REQUIRED TASK: In the lines below, output everything from the first line through the line containing "S = bpy.context.scene" exactly as it is. Pictures are not part of the output.

COLLECTED MATERIAL:
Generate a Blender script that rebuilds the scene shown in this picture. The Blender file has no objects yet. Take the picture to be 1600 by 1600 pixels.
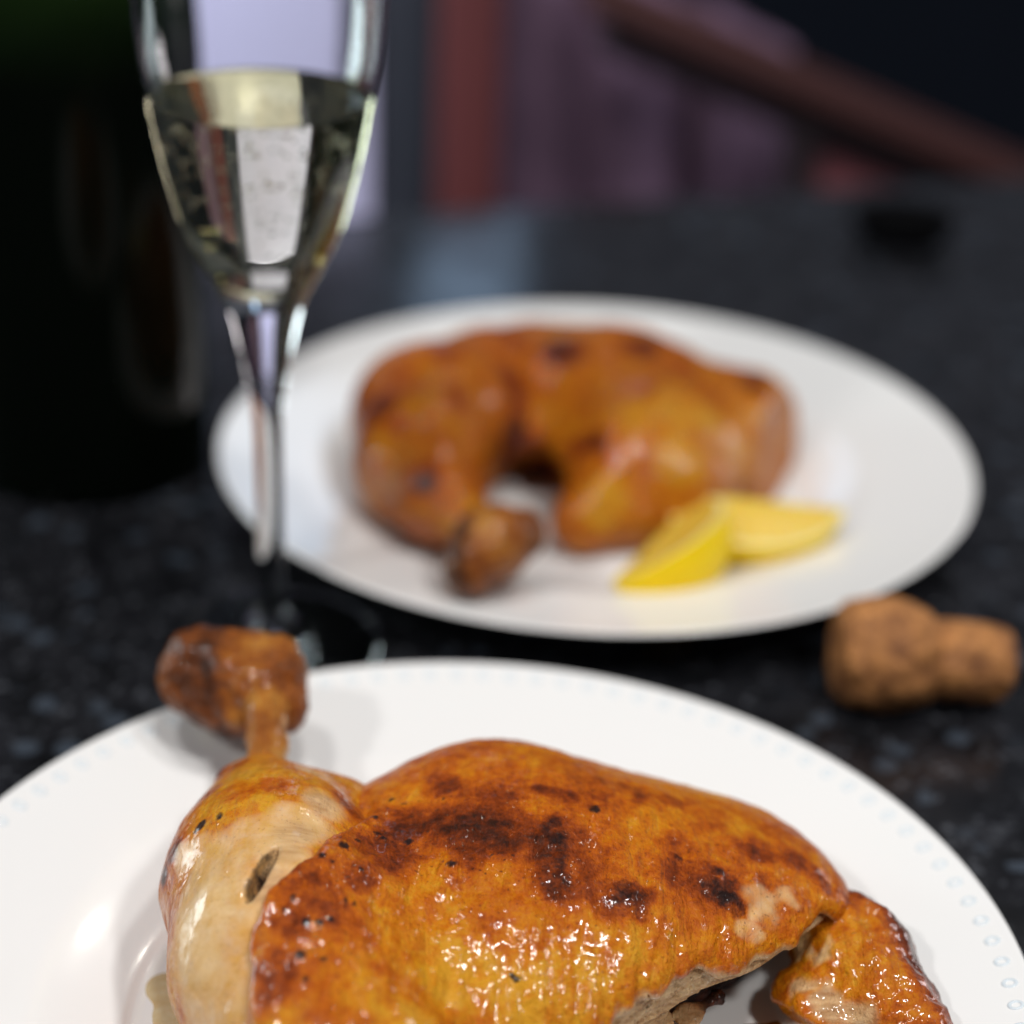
import bpy, bmesh, math, random, time
import numpy as np
from mathutils import Vector, Matrix, noise
random.seed(7); rng = np.random.default_rng(7)
C = bpy.context.scene.collection
S = bpy.context.scene

# ------------------------------------------------------------------ camera
cam_d = bpy.data.cameras.new('camera'); cam = bpy.data.objects.new('camera', cam_d); C.objects.link(cam)
PITCH, ROLL, CAM_Z = 0.47528, 0.037592, 0.3311
_cp, _sp, _c, _s = math.cos(PITCH), math.sin(PITCH), math.cos(ROLL), math.sin(ROLL)
_U = Vector((0, _sp, _cp)); _X = Vector((1, 0, 0)); _F = Vector((0, _cp, -_sp))
_r = _c*_X + _s*_U; _u = -_s*_X + _c*_U; _b = -_F
cam.matrix_world = Matrix(((_r.x, _u.x, _b.x, 0), (_r.y, _u.y, _b.y, 0), (_r.z, _u.z, _b.z, CAM_Z), (0, 0, 0, 1)))
cam_d.sensor_width = 36; cam_d.lens = 3168.2/1600*36
cam_d.clip_start = 0.02; cam_d.clip_end = 60
cam_d.dof.use_dof = True; cam_d.dof.focus_distance = 0.455; cam_d.dof.aperture_fstop = 4.6
S.camera = cam
# ------------------------------------------------------------------ room light, lamps, exposure
W = bpy.data.worlds.new('World'); S.world = W; W.use_nodes = True
bg = W.node_tree.nodes['Background']; bg.inputs[0].default_value = (0.50, 0.54, 0.68, 1); bg.inputs[1].default_value = 0.115
def lamp(name, loc, target, power, size, col, size_y=None):
    d = bpy.data.lights.new(name, 'AREA'); d.energy = power; d.color = col
    d.shape = 'DISK' if size_y is None else 'RECTANGLE'; d.size = size
    if size_y: d.size_y = size_y
    o = bpy.data.objects.new(name, d); C.objects.link(o); o.location = loc
    o.rotation_euler = (Vector(target) - Vector(loc)).to_track_quat('-Z', 'Y').to_euler()
    return o
WARM = (1.0, 0.98, 0.955)
lamp('ceiling_spot', (-0.80, -0.30, 1.15), (0, .45, 0), 4.9, 0.12, WARM)
lamp('ceiling_spot', (0.50, -0.22, 1.15), (0, .45, 0), 4.9, 0.12, WARM)
for sx in (-0.42, 0.10, 0.55): lamp('ceiling_spot', (sx, 0.22, 1.5), (0, .45, 0), 5.0, 0.11, WARM)
lamp('ceiling_spot', (0.33, 1.45, 1.13), (0, .45, 0), .5, 0.045, (1.0, .94, .82))
lamp('right_rim_light', (1.20, 1.42, 0.17), (0, 1.0, .15), 1.6, 0.30, (1.0, 0.91, 0.93), 0.28)  # unseen low light added at the right to brighten the flute's edge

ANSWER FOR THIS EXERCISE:
Generate a Blender script that rebuilds the scene shown in this picture. The Blender file has no objects yet. Take the picture to be 1600 by 1600 pixels.
import bpy, bmesh, math, random, time
import numpy as np
from mathutils import Vector, Matrix, noise
random.seed(7); rng = np.random.default_rng(7)
C = bpy.context.scene.collection
S = bpy.context.scene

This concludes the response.